Analizzando i fatti e le dinamiche sociali e politiche, c'è un dato che emerge in modo lapalissiano: le istituzioni cittadine sono sempre state lontane, lontanissime dalle dinamiche calcistiche nostrane. Già in passato, quando ancora esistevano le estinte città, c'erano sindaci che si facevano vanto di non conoscere nemmeno la forma del pallone. Oggi, invece, sappiamo che Stasi, oltre ad essere tifoso della Juventus è un giovane sindaco che non disdegna di scendere in campo per una partita a calcio quando gli impegni istituzionali glielo consentono. Eppure in quattro anni, per quanto ne sappiamo, al primo cittadino di Corigliano-Rossano non è mai balenata l'idea di far sedere attorno a un tavolo la classe imprenditoriale della città – che ribadiamo è tanta, produttiva e qualificata – per chiedere non solo un aiuto nella fase di gestione del Comune ma anche per ricreare quella necessaria amalgama attorno al mondo del pallone. L'economia produttiva di Corigliano-Rossano, lo ricordiamo ancora una volta, potrebbe sostenere insieme e senza alcun problema un campionato di Serie A. Ma qui nessuno pretende le stelle. Ma una dimensione calcistica giusta, dignitosa, opportuna, quella sì.

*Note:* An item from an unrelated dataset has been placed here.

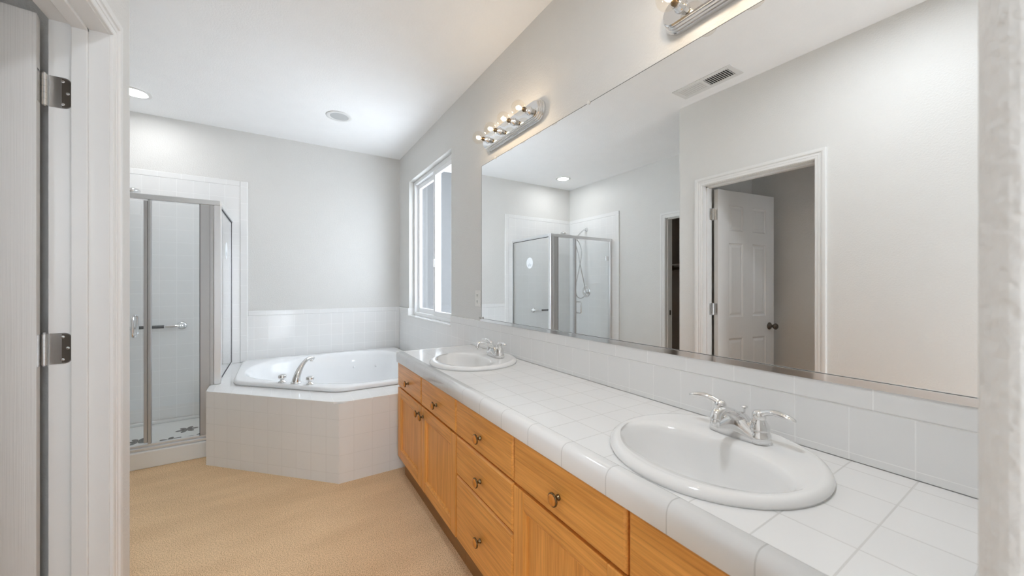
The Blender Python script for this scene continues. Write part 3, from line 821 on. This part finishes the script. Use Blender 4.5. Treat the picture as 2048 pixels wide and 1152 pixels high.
def carcass(par, y0, y1):
    b = MB()
    I = [(XC, y0), (1.180, y0), (1.180, y1), (XC, y1)]; J = [(XC + 0.018, y0 + 0.016), (1.172, y0 + 0.016), (1.172, y1 - 0.016), (XC + 0.018, y1 - 0.016)]
    b.loops([zl(I, 0.128), zl(I, ZT - 0.001), zl(J, ZT - 0.001), zl(J, 0.146)], cap0=True, cap1=True)   # open-topped box
    b.build('carcass', 'wood_z', par)
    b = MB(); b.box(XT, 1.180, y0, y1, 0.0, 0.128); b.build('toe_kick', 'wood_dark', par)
G = 0.003
Y = [2.430, 1.962, 1.496, 1.029, 0.556, 0.092]
ca = thing('vanity_cabinet', 'oak cabinet of two drawers over two doors, under the far sink', 'cabinet', (0.93, 1.963, 0), 'oak vanity cabinets')
carcass(ca, Y[2] + 0.0005, Y[0])
drawer(ca, Y[1] + G, Y[0] - 0.004, 0.5935, 0.748); drawer(ca, Y[2] + G, Y[1] - G, 0.5935, 0.748)
cdoor(ca, Y[1] + 0.002, Y[0] - 0.004, 0.136, 0.5865, Y[1] + 0.034); cdoor(ca, Y[2] + G, Y[1] - 0.002, 0.136, 0.5865, Y[1] - 0.034)
cb = thing('drawer_cabinet', 'oak cabinet of three stacked drawers between the two sinks', 'cabinet', (0.93, 1.262, 0), 'oak vanity cabinets')
carcass(cb, Y[3] + 0.0005, Y[2] - 0.0005)
drawer(cb, Y[3] + G, Y[2] - G, 0.5935, 0.748); drawer(cb, Y[3] + G, Y[2] - G, 0.4215, 0.5865); drawer(cb, Y[3] + G, Y[2] - G, 0.136, 0.4145)
cc_ = thing('vanity_cabinet', 'oak cabinet under the near sink, cut off by the bottom edge', 'cabinet', (0.93, 0.56, 0), 'oak vanity cabinets')
carcass(cc_, Y[5], Y[3] - 0.0005)
drawer(cc_, Y[4] + G, Y[3] - G, 0.5935, 0.748); drawer(cc_, Y[5] + G, Y[4] - G, 0.5935, 0.748)
cdoor(cc_, Y[4] + 0.002, Y[3] - G, 0.136, 0.5865, Y[4] + 0.034); cdoor(cc_, Y[5] + G, Y[4] - 0.002, 0.136, 0.5865, Y[4] - 0.034)

# ------------------------------------------------------------------ countertop
ZC = 0.813
SY = (1.885, 0.530); SX = 0.935
ct = thing('countertop', 'long white square-tiled vanity countertop with a rounded front edge', 'countertop', (0.92, 1.24, ZT))
b = MB()
XA, XB = 0.688, 1.1885
cuts = []
Ye, Ys = 2.412, 0.040
rects = [(SY[1] - 0.27, SY[1] + 0.27), (SY[0] - 0.27, SY[0] + 0.27)]
def flat(y0, y1): b.box(XA, XB, y0, y1, ZT, ZC)
flat(Ys, rects[0][0]); flat(rects[0][1], rects[1][0]); flat(rects[1][1], Ye)
for (y0, y1), sy in zip(rects, SY[::-1]):
    rp_ = [(XA, y0), (XB, y0), (XB, y1), (XA, y1)]
    c = (SX, sy); An = angles_for(rp_, c, 72)
    ou = polar(rp_, c, An); ci = [(c[0] + 0.226 * math.cos(a), c[1] + 0.226 * math.sin(a)) for a in An]
    b.loops([zl(ci, ZT), zl(ou, ZT), zl(ou, ZC), zl(ci, ZC), zl(ci, ZT)])
b.build('tile_top', 't_counter', ct)
b = MB(); b.smooth = True
prof = [(0.688, ZT + 0.001), (0.688, ZC + 0.0005), (0.684, ZC + 0.0012), (0.668, ZC + 0.0025), (0.660, ZC + 0.002), (0.652, ZC - 0.0015), (0.6465, ZC - 0.007), (0.6435, ZC - 0.014), (0.6425, ZC - 0.022), (0.6425, ZT + 0.002), (0.6435, ZT), (0.652, ZT), (0.66, ZT + 0.001)]
b.loops([[(x, Ys, z) for x, z in prof], [(x, Ye, z) for x, z in prof]], cap0=True, cap1=True)
cap_o = b.build('cap_tile', 't_cap', ct)
for p in cap_o.data.polygons:
    if abs(p.normal.y) > 0.9: p.use_smooth = False
# cap UV: seams only along Y
uvl = cap_o.data.uv_layers[0].data
for p in cap_o.data.polygons:
    for li in p.loop_indices:
        v = cap_o.data.vertices[cap_o.data.loops[li].vertex_index].co
        uvl[li].uv = (v.y + 1.24, 0.5)
b = MB(); b.box(0.645, 1.1885, Ye + 0.0002, 2.432, ZT, ZC + 0.0012, 0.006, 3); b.build('end_tile', 't_counter', ct)

# ------------------------------------------------------------------ sinks (built once, copied)
def make_sink(loc, label):
    s = thing('sink', label, 'sink', loc, 'drop-in sinks')
    x0, y0, z0 = loc
    n = 96
    An = [2 * PI * k / n for k in range(n)]
    def ell(cx, a, bb, z): return [(x0 + cx + a * math.cos(t), y0 + bb * math.sin(t), z0 + z) for t in An]
    bx = -0.062
    b = MB(); b.smooth = True
    b.loops([ell(0, 0.236, 0.236, 0.0005), ell(0, 0.245, 0.245, 0.001), ell(0, 0.2465, 0.2465, 0.008), ell(0, 0.243, 0.243, 0.015), ell(0, 0.236, 0.236, 0.0195), ell(0, 0.228, 0.229, 0.0215),
             ell(-0.002, 0.219, 0.223, 0.0205), ell(-0.008, 0.208, 0.219, 0.0200), ell(-0.035, 0.165, 0.215, 0.0198), ell(bx, 0.136, 0.2125, 0.0180), ell(bx, 0.128, 0.206, 0.011), ell(bx, 0.122, 0.199, -0.004),
             ell(bx + 0.002, 0.116, 0.186, -0.035), ell(bx + 0.004, 0.104, 0.162, -0.075), ell(bx + 0.006, 0.085, 0.125, -0.110), ell(bx + 0.008, 0.055, 0.075, -0.128), ell(bx + 0.01, 0.022, 0.022, -0.134)], cap1=True)
    b.build('basin', 'porcelain', s)
    b = MB(); b.smooth = True
    b.lathe([(0.0, 0), (0.021, 0), (0.021, 0.003), (0.014, 0.004), (0.012, 0.001), (0, 0.001)], (x0 + bx + 0.01, y0, z0 - 0.1335), (0, 0, 1), 20)
    b.build('drain', 'chrome', s)
    return s
snk = make_sink((SX, SY[1], ZC), 'white oval drop-in sink at the near end of the counter')
dup(snk, (SX, SY[0], ZC), 'white oval drop-in sink at the far end of the counter, beside the tub')

# ------------------------------------------------------------------ faucets
def make_faucet(loc, label):
    f = thing('faucet', label, 'faucet', loc, 'chrome sink faucets')
    x0, y0, z0 = loc
    V = lambda x, y, z: (x0 + x, y0 + y, z0 + z)
    b = MB(); b.smooth = True
    # body: a long base whose top sweeps up to the middle
    n = 20; L = []
    K = 32
    for i in range(K + 1):
        t = -1 + 2 * i / K
        y = 0.079 * t
        e = math.sqrt(max(0.0, 1 - abs(t) ** 3.2))
        w_ = 0.0285 * e + 0.0008
        h = 0.024 * min(1, e * 1.3) + 0.040 * math.exp(-(t / 0.46) ** 2)
        lp = []
        for k in range(n):
            a = PI * k / (n - 1)
            cx = math.cos(a); sz = math.sin(a)
            lp.append(V(w_ * (abs(cx) ** 0.6) * (1 if cx > 0 else -1), y, h * (sz ** 0.55) if sz > 1e-6 else 0))
        L.append(lp)
    b.loops(L, closed=True, cap0=True, cap1=True)
    b.build('body', 'chrome', f)
    b = MB(); b.smooth = True
    sp = [V(0.016, 0, 0.016), V(0.002, 0, 0.042), V(-0.026, 0, 0.062), V(-0.060, 0, 0.077), V(-0.092, 0, 0.084), V(-0.112, 0, 0.080), V(-0.120, 0, 0.066)]
    pts = [tuple(p) for p in catmull(sp, 5)]
    b.tube(pts, [((0.027 - 0.014 * min(1, k / 16)), (0.020 - 0.009 * min(1, k / 14))) for k in range(len(pts))], 18)
    b.lathe([(0.0105, 0), (0.0105, 0.016), (0.008, 0.018)], V(-0.117, 0, 0.051), (0, 0, 1), 16)
    b.build('spout', 'chrome', f)
    for s in (-1, 1):
        b = MB(); b.smooth = True
        b.lathe([(0.0275, 0.0), (0.0262, 0.022), (0.0240, 0.0235), (0.0245, 0.032), (0.0232, 0.042), (0.0185, 0.052), (0.0150, 0.058), (0.0142, 0.0600), (0.0155, 0.0612), (0.0155, 0.073), (0.0115, 0.080), (0.0, 0.0825)], V(0, s * 0.0505, 0.001), (0, 0, 1), 22)
        lv = [V(0.0, s * 0.0505, 0.069), V(-0.002, s * 0.064, 0.0785), V(-0.005, s * 0.084, 0.0860), V(-0.008, s * 0.106, 0.0865), V(-0.011, s * 0.128, 0.0825), V(-0.012, s * 0.137, 0.0800)]
        pl = [tuple(p) for p in catmull(lv, 4)]
        rr = [(0.0135, 0.0130), (0.0128, 0.0118), (0.0115, 0.0105), (0.0102, 0.0092), (0.0096, 0.0084), (0.0096, 0.0080), (0.0100, 0.0078), (0.0106, 0.0078), (0.0112, 0.0078), (0.0118, 0.0078), (0.0122, 0.0077), (0.0124, 0.0075), (0.0124, 0.0073), (0.0121, 0.0070), (0.0116, 0.0066), (0.0108, 0.0061), (0.0096, 0.0054), (0.0082, 0.0046), (0.0064, 0.0037), (0.0044, 0.0027), (0.0018, 0.0014)]
        b.tube(pl, rr[:len(pl)], 16)
        b.build('handle', 'chrome', f)
    b = MB(); b.smooth = True
    b.lathe([(0.0028, 0), (0.0028, 0.052), (0.004, 0.055), (0.0085, 0.060), (0.0085, 0.0625), (0.0, 0.0645)], V(0.023, -0.003, 0.014), (0, 0, 1), 14)
    b.build('lift_rod', 'chrome', f)
    return f
fz = ZC + 0.0208
fa = make_faucet((1.066, 0.520, fz), 'chrome two-handle faucet on the near sink')
dup(fa, (1.066, 1.868, fz), 'chrome two-handle faucet on the far sink')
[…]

Forse è arrivato il momento di “sporcarsi le mani” anche nell'opera di rilancio delle società calcistiche locali. E farlo subito, già in vista della prossima stagione sportiva 2023/2024. Perché – e non è un convincimento vano – nutrire la passione dei propri cittadini con nuovi obiettivi, nuovi sogni, nuovo orgoglio servirebbe tantissimo anche nella pratica di costruzione di una nuova città unita che sa tenere insieme le sue identità in modo distinto. Il calcio, lo sport in generale, è uno dei grandi assenti del processo di fusione. E questo, probabilmente, è stato un male. Perché nella spinta campanilistica delle due tifoserie si è letto il contraltare all'unificazione amministrativa delle due città. Non è così. Perché la fame di calcio, se appagata, crea competizione e la competizione tra due entità che lavorano all'interno di uno stesso nucleo sociale non può che portare giovamento all'intero sistema cittadino. Di derby cittadini nel mondo del pallone ce ne sono tanti e quasi tutti si svolgono ad altissimi livelli, da sempre, da anni, in una eterna passione.
Serve un elettroshock per rilanciare sogni e passioni.